Ok GCP parents, time to turn away from the seemingly endless stream of national bad news coming at us and focus on some good news about African American men. A team of researchers from The University of Virginia, The Institute of Family Studies and Columbia University recently released a report, “Black Men Making It in America” which reveals that contrary to public opinion (as shaped by the media), millions of Black men are succeeding economically in America today.

The researchers tracked a group of men born between 1957 and 1964 from their early years to ages 50 and older. They found that the share of Black men who are in the middle class or higher–as measured by their family income–has risen from 39% in 1960 to 57% in 2016. At the same time, the share of black men who are poor has fallen from 41% in 1960 to 18% in 2016. The report notes, “In other words, a substantial share of black men in America are realizing the American Dream—at least financially—and a clear majority of them are not poor.”

The report does note that the percentage of Black men who make it into the middle class or higher by age 50 is significantly smaller than that of their white or Asian peers. It found that Black men experience more upward and downward mobility over the course of their economic lifetimes, and the economic gap between Black men and white men is bigger when they are in their fifties than when they are in their thirties. But it focused on determining the pathways that Black men are following to achieve economic success. Here’s what they found to be the engines that drive it:

1. Education and work. Black men who worked full time and had at least some college education were much more likely to be members of the middle or upper class by the time they got to their 50s. And 52% of Black men who avoided contact with the criminal justice system in their youth have moved into the middle or upper class by midlife, compared with only 28% of Black men who had contact with the criminal justice system when they were young. The researchers note that education, employment and time in the criminal justice system are also linked in predictable ways to the odds that fifty-something year old Black men will remain in poverty.

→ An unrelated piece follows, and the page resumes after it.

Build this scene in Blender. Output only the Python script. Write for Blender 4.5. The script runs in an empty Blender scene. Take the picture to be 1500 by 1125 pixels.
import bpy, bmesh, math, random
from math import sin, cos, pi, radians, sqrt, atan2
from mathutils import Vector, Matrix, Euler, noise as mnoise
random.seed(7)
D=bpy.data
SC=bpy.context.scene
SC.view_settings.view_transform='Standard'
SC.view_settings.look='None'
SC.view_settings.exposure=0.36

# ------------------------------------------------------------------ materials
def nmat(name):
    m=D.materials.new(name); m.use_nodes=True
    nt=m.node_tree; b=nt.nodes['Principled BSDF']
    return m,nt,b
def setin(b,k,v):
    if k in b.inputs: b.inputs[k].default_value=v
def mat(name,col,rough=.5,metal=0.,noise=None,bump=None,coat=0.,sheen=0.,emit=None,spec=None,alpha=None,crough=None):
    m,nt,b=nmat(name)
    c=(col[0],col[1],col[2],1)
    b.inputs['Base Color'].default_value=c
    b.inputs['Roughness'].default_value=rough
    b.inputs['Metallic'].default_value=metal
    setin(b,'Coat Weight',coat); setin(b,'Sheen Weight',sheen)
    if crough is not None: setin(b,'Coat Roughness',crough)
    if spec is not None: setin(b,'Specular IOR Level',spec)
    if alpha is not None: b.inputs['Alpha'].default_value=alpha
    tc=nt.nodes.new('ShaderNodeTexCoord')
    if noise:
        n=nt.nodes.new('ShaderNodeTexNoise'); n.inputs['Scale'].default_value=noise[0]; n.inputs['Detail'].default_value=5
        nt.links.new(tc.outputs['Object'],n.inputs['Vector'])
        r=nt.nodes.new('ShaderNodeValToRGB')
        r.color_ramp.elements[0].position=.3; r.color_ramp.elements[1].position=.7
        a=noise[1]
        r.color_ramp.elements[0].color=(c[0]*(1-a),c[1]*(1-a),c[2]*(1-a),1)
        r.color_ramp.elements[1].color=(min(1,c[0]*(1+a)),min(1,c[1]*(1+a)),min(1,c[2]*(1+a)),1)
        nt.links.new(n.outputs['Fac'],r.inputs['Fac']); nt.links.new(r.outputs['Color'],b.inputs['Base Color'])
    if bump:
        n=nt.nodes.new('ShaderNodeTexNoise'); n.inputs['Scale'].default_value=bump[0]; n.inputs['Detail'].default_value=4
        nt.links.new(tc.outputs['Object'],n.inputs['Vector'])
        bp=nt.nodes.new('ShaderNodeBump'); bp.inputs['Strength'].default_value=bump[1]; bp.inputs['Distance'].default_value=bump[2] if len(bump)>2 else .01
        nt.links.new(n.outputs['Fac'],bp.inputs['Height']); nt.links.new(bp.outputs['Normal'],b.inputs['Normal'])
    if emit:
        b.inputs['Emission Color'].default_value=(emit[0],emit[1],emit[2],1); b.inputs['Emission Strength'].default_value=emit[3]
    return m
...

2. The Military, Marriage, and the Black Church. Black men who served in the military had a 72% better chance making it into the middle class or higher by 50 years old than those who did not serve. The U.S. military provides stable work, good health care, housing, and opportunities for advancement, champions virtues such as duty, responsibility, loyalty, and perseverance, and pushes racial integration. As such it has served as an important route into the middle class. And Black men’s marital status is strongly associated with their economic status at midlife. In fact, the odds of Black men making it to the middle or upper class were at least three times higher for those who marry. (This is due in part to the fact that their black wives contribute a higher share of income to the household than other married women.) In addition, Black men who frequently attended church or other religious services at a young age are also more likely to reach the middle class or higher when they are in their fifties.

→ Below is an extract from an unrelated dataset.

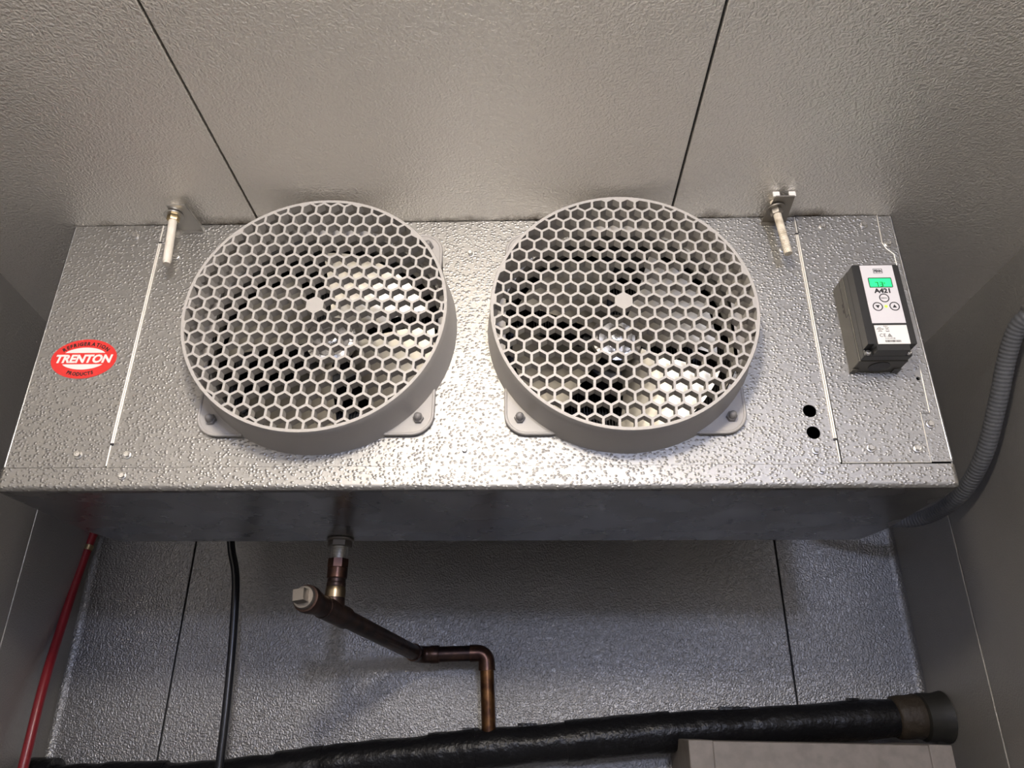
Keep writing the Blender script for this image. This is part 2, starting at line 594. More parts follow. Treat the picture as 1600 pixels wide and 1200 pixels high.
mb.tube([(UX1 - 0.0016, D + 0.0016, 0.290), (UX1 - 0.0016, D + 0.0016, ZT - 0.002)], 0.0022, 10)
o = mb.build('bent_edge', M['smooth'], ev, smooth=60)
# raised hems along the seams between the panels
for x, za, zb_ in ((-0.5205, 0.316, 0.6135), (0.3662, 0.317, 0.6145)):
    mb = MB()
    for dx in (-0.0012, 0.0013):
        mb.tube([(x + dx, D - 0.0006, za), (x + dx, D - 0.0006, zb_)], 0.0012, 8)
    o = mb.build('folded_hem', M['edge'], ev, smooth=60)
    o['label'] = 'bright folded seam between panels'
    mb = MB()
    s = 0.0010 if x > 0 else -0.0010
    mb.tube([(x + s, D - 0.0004, 0.2865), (x + s, D - 0.0004, za - 0.003)], 0.0011, 8)
    mb.build('folded_hem', M['edge'], ev, smooth=60)
    MB().tube([(x + s, D - 0.0004, zb_ + 0.003), (x + s, D - 0.0004, ZT - 0.0015)], 0.0011, 8).build('folded_hem', M['edge'], ev, smooth=60)
    for z in (za - 0.0015, zb_ + 0.0015):
        MB().box((x - 0.0022, D - 0.0009, z - 0.0015), (x + 0.0022, D + 0.001, z + 0.0015)).build('slot_shade', M['dark'], ev)  # dark block stands in for the shade inside the slot

# drain pan
mb = MB()
bm = mb.bm
plan = [(-0.653, D - 0.0022), (0.5028, D - 0.0022), (0.5060, 1.060), (0.4925, 1.134), (-0.6370, 1.134), (-0.6560, 1.060)]
lo = [bm.verts.new((x, y, 0.2540)) for x, y in plan]
hi = [bm.verts.new((x, y, 0.2838)) for x, y in plan]
bm.faces.new(lo); bm.faces.new(list(reversed(hi)))
for i in range(6):
    bm.faces.new((lo[i], lo[(i + 1) % 6], hi[(i + 1) % 6], hi[i]))
bmesh.ops.recalc_face_normals(bm, faces=bm.faces)
es = [e for e in bm.edges if all(v.co.z < 0.26 for v in e.verts)]
es += [e for e in bm.edges if abs(e.verts[0].co.z - e.verts[1].co.z) > 0.01]
bmesh.ops.bevel(bm, geom=es, offset=0.0085, segments=5, profile=0.5, affect='EDGES')
bm.faces.ensure_lookup_table()
bm.normal_update()
for f in bm.faces:
    f.material_index = 1 if (f.normal.z < -0.75) else 0
mb.build('drain_pan', [M['face'], M['smooth']], ev, smooth=50, wn=True)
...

3. A Sense That They Are In Control of Their Lives. Black men who score above average in their sense of agency—measured by reports that they are directing the course of their lives versus feeling like they are not in control of their lives—as young men or teenagers in the late 1970s are more likely to be prosperous as fifty-something men in the 2010s. The ability to feel in control may be rooted in a variety of factors, including advantages they experienced growing up, expectations of future success, underlying personality traits, or an orientation to life they adopted. Young black men who see themselves as captains of their fate are more likely to be financially successful in their fifties, even after controlling for factors like their education, employment history, and marital status.

Of course we have to give this good news a sobering reality check. Only 17% of college graduates each year are Black men. And given that poverty and racial bias increase the chances that a young black male will get caught up in the criminal justice system, it is significant that those young men who are charged with a crime are 60% less likely to make it to the middle class. But the headlines of this report remain clear and positive: notwithstanding the disheartening racial news we hear on a daily basis, Black men are succeeding in America.

And GCP parents, we can use this research to help our young sons achieve. It appears that we can better their odds if we: focus on their education–both academic and spiritual; convey to them our clear, rational expectations of their success starting in their early years; and do all that we can to encourage them to feel as if they are masters of their fates (while at the same time making sure they have the emotional and common sense tools they need to survive as Black boys in this America). A tall order for sure, but the evidence that these methods work is powerful and motivating.